Letras líquidas

Antipolítica «fake»

Los ciudadanos quieren soluciones, y exigen, claro, que se cumpla el contrato social por el que, a cambio de sus obligaciones, tienen unos derechos que incluyen esperar la protección de las autoridades en situaciones extremas

A veces las ausencias pesan más que las presencias y lo que no se hace alcanza más relevancia que cualquier actuación por valiosa que haya sido. Podríamos llamarlo el poder de la omisión. Y podríamos, también, citar muchos ejemplos de la vida privada y cotidiana de cada uno o de la pública de todos. Seguro que llegados a este punto su mente se ha trasladado, casi de forma automática, a Valencia. A la tragedia ocasionada por la DANA que, probablemente, será paradigma en el futuro, si no lo es ya, de múltiples inacciones, la suma infernal de todos los vacíos que culminaron en el horror final. La cadena letal de «faltas»: la de la previsión en los diques y construcciones, la de la política hidráulica, la del sistema de vigilancia, la de las alertas y los avisos a la población, la de la falta de agilidad para actuar en las horas iniciales del caos y hasta la falta de algunos en empatía y humanidad.

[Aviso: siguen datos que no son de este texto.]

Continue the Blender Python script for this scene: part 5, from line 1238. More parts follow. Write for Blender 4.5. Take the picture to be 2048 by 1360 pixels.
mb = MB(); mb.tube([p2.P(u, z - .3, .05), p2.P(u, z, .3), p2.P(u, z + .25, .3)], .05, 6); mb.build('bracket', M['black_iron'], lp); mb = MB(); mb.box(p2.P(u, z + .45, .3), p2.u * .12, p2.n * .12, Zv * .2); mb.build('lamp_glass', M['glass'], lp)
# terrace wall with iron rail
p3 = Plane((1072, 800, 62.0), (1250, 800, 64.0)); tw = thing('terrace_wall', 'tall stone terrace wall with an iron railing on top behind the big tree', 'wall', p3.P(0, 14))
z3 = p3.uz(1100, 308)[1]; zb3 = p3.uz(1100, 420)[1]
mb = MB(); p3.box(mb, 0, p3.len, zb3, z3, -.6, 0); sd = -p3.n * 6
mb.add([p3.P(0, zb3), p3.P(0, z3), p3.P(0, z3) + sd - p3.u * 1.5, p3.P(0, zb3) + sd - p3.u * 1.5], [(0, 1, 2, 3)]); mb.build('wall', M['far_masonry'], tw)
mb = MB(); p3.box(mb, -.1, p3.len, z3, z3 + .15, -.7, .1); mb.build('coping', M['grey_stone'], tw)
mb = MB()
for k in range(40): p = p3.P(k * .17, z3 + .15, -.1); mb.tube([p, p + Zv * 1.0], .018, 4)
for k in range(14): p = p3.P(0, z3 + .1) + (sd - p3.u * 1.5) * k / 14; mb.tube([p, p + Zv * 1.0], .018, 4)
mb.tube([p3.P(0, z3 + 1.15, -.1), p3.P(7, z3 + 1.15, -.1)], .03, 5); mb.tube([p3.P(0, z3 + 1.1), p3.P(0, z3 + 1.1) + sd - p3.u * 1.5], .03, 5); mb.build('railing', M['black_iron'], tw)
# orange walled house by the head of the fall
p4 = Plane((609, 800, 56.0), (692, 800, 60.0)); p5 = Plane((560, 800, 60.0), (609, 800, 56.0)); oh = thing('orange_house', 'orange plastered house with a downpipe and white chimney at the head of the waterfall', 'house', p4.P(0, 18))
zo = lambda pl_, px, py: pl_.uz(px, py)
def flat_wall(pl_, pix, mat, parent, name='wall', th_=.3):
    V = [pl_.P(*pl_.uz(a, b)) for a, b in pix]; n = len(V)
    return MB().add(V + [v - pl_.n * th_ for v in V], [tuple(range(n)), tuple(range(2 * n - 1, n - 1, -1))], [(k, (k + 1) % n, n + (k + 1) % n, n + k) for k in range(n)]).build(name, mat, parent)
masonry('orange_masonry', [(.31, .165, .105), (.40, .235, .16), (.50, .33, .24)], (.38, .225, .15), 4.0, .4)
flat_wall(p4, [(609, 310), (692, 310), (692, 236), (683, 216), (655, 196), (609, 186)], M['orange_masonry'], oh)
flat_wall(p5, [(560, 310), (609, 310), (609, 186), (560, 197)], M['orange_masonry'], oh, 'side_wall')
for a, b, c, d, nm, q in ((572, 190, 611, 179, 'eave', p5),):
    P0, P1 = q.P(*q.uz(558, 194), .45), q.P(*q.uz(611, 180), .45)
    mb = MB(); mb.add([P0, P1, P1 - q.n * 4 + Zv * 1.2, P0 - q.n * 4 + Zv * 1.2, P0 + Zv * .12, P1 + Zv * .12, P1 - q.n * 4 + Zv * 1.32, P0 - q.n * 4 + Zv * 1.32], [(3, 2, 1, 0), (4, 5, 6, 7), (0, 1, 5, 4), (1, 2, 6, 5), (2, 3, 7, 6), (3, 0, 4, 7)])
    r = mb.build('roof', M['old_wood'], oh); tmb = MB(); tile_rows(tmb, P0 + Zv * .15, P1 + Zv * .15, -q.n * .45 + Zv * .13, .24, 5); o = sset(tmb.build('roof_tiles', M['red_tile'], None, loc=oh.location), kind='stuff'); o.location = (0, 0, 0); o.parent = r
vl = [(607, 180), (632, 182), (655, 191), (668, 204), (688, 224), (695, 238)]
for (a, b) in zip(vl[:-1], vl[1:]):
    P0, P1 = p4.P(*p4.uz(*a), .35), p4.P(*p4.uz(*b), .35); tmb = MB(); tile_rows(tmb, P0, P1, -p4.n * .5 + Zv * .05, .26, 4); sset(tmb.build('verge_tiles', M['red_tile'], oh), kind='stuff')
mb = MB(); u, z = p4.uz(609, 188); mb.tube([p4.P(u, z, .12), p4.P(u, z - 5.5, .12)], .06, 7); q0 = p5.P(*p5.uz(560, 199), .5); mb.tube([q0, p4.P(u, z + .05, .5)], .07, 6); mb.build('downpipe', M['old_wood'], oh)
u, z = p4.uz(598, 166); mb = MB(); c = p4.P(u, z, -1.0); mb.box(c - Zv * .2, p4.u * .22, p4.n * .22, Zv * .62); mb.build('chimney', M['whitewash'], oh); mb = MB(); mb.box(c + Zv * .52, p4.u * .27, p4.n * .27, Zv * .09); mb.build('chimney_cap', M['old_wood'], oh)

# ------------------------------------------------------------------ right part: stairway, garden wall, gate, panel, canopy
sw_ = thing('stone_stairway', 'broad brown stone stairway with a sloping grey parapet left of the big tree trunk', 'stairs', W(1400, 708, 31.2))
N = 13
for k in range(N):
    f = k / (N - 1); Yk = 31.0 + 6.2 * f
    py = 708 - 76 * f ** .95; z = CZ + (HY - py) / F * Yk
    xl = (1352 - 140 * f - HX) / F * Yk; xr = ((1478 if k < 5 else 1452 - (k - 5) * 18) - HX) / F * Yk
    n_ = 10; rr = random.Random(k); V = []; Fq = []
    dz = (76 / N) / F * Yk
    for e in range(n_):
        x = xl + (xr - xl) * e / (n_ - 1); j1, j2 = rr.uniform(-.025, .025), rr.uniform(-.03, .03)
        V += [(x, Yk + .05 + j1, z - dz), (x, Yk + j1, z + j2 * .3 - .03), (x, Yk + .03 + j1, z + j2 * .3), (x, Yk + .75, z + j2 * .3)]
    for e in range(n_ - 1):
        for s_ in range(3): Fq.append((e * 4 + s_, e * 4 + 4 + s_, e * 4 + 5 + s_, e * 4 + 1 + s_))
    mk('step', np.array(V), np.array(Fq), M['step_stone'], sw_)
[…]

Y, entre el dolor colectivo por las víctimas y la exigencia de explicaciones sobre cómo se produjeron los hechos, en la conversación pública se ha ido colando otro asunto, que resurge de manera cíclica, y que gira en torno a la vuelta de la antipolítica. En esta catástrofe de Valencia se encarnó primero en la frase «solo el pueblo salva al pueblo» que, más allá de un desahogo emocional momentáneo y del reconocimiento a la labor de los miles de voluntarios que han dedicado su esfuerzo, tiempo y recursos a ayudar a quienes más lo necesitan, no tiene ninguna trascendencia tangible ni repercusión racional alguna para la imprescindible organización común. Aprovechando el legítimo enfado de los afectados, algunos, prestos a destrozarlo todo y sacar rédito del caos, se apresuraron a dibujar un ambiente anárquico y apocalíptico de ciudadanos rebeldes contrarios a cualquier orden y ahí es donde radica la trampa de ese discurso desestabilizador.

Los ciudadanos quieren soluciones, y exigen, claro, que se cumpla el contrato social por el que, a cambio de sus obligaciones, tienen unos derechos que incluyen esperar la protección de las autoridades en situaciones extremas. Los politólogos estadounidenses Levitsky y Ziblatt ya lo vieron y en «La dictadura de las minorías» alertaron del riesgo de que «los políticos convencionales puedan matar a la democracia». El malestar social no es un instinto anárquico que crezca enloquecido en el corazón de las democracias occidentales, tampoco de la española. Nada más lejos. Debemos comprender que eso que se define como antipolítica no es, en realidad, más que el anhelo de la buena política. Solo hay que canalizarlo en la dirección adecuada.